Sul finire del 2014, istituendo le “équipes pastorali vicariali”, il patriarca di Venezia, Francesco Moraglia, aveva dichiarato che esse non dovevano nascere «per urgenza o per disperazione», ma per dar vita ad una nuova visione di Chiesa, nella consapevolezza, però, che «la parrocchia, così come l’abbiamo conosciuta, in futuro non esisterà più». Nel presentare il progetto “équipes vicariali”, il vicario per la pastorale, don Danilo Barlese, segnalava la necessità che nelle singole comunità nascessero alcune “figure fondamentali” in vista della crescita della comunità cristiana e del suo radicamento nel territorio.
Entro la primavera di quest’anno il progetto va verso la sua fase operativa chiamata “collaborazione pastorale”. Viene ribadito il punto iniziale: non collaboriamo «perché abbiamo l’acqua alla gola», ma perché «la collaborazione è un valore». L’intento è formare «soggetti ecclesiali che vivono in un territorio e portano ad esso il Vangelo», persone riconosciute e presenti «anche dove non potrà più esserci la presenza stabile di un sacerdote a tempo pieno». E ciò non come un’emergenza, ma come «un vero progetto di Chiesa».
Ciò comporta di essere laici e preti «in modo nuovo, con rinnovato spirito di comunione». In particolare si punta ad un laicato (singolo o associato) «che si fa carico della pastorale del territorio e degli ambienti», lasciando spazio alla presenza delle donne e al loro specifico contributo.

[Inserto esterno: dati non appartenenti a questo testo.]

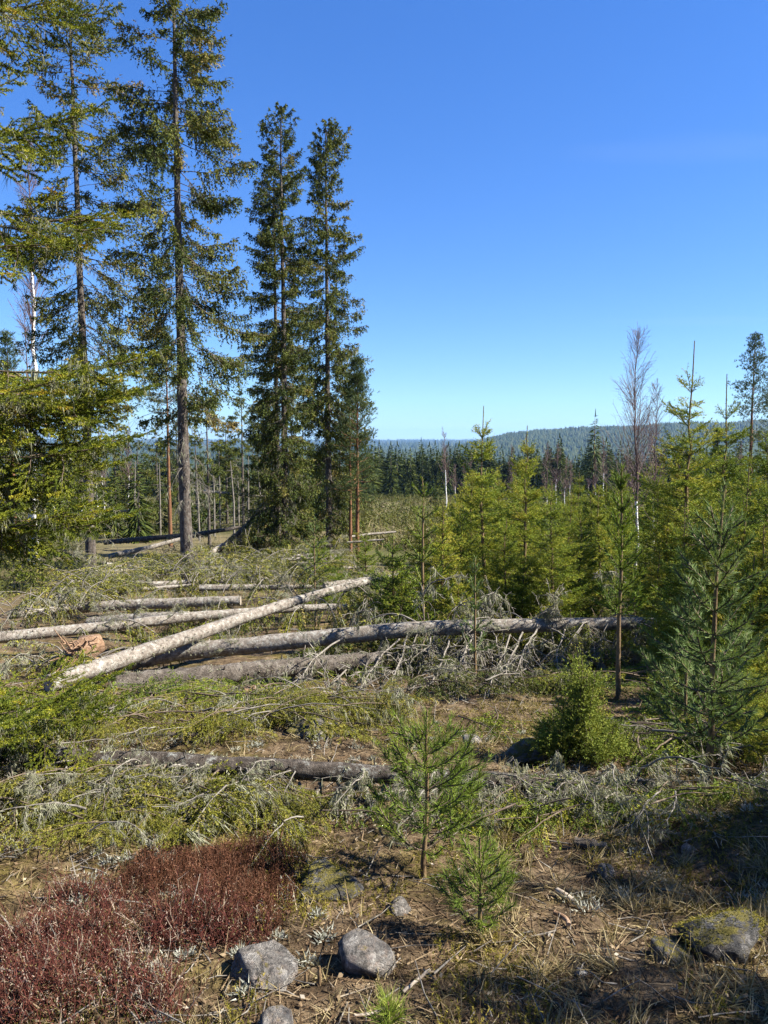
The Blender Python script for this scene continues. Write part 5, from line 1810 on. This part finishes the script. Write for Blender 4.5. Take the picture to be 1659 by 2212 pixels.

Ma dove nascono questi “soggetti ecclesiali” di cui si accennava sopra? Quale il loro terreno di coltura? Il progetto “collaborazione pastorale” pensa a dei “cenacoli” locali, cioè a «piccole comunità che diventano nuclei iniziali per formare il soggetto ecclesiale», piccole comunità che si riuniscono non per distribuire incarichi ma «per amare e far amare di più Gesù». Da un forte sentire ecclesiale deve nascere un forte impegno ecclesiale. Naturalmente tali “cenacoli” non saranno lasciati a se stessi, ma saranno chiamati a condividere momenti formativi, anche in vista degli ambiti di evangelizzazione in cui saranno impegnati.
In queste “collaborazioni pastorali” non dovranno mancare figure di riferimento che seguano e coordinino i settori pastorali maggiormente in difficoltà.
Quale rapporto tra le “équipes vicariali” e le “collaborazioni pastorali”? L’équipe vicariale è la fase iniziale, l’innesto. La piccola comunità interparrocchiale, chiamata “cenacolo”, è il passo successivo, «è il seme della presenza di una Chiesa missionaria», è il luogo privilegiato in cui “fioriranno” figure di laici capaci di comunione e di corresponsabilità.